N. SMITH and S. P. STAPLES for the plaintiff.

S. H. WOODRUFF and T. S. WILLIAMS for the defendant, contended

That the invention having been used publicly and freely for several years before the date of the patent declared on, the patentee could not resume the exclusive use of his invention as he had attempted. And also, that the patent was too broad, and covered more than the invention.

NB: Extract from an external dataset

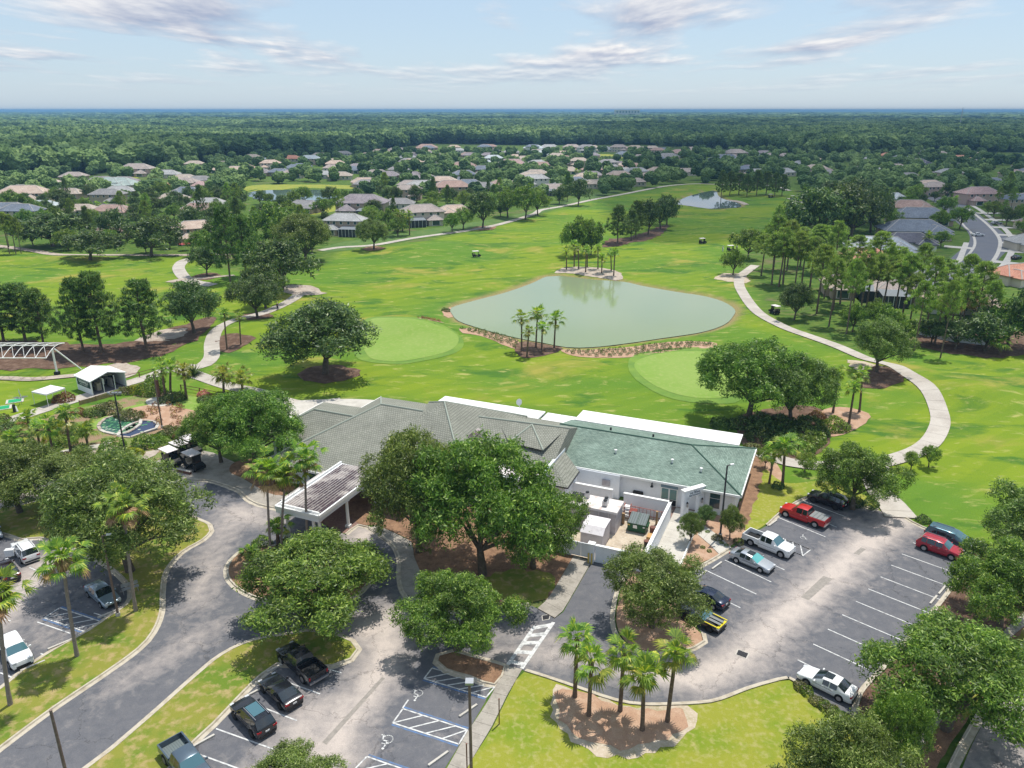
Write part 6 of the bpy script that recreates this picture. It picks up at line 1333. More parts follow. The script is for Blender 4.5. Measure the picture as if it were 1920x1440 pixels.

LIVINGSTON, J. charged the jury as follows on these

points:

The first question of law which occurs in this cause is, whether the defendant be liable for using the plaintiff's improvement, provided it shall appear that the invention were known or used previous to the application for the patent, if the plaintiff can show that he was actually the inventor anterior to such knowledge or use by others. This is a question of some difficulty, and one which will never be considered as satisfactorily settled, until it be decided by the Supreme Court of the United States. But the Circuit Courts for the Districts of Pennsylvania and of New-York having decided the same question, this Court prefers, in the present case, to adhere to those decisions. The opinion of the Court then is, that if you are satisfied that moulds of the construction described in the patent, were known and in use at the time of obtaining the patent, yet if at the same time you believe that the patentee was the inventor of these moulds, although such invention may have been years previous to his application for a patent, he or his assignees are entitled to recover.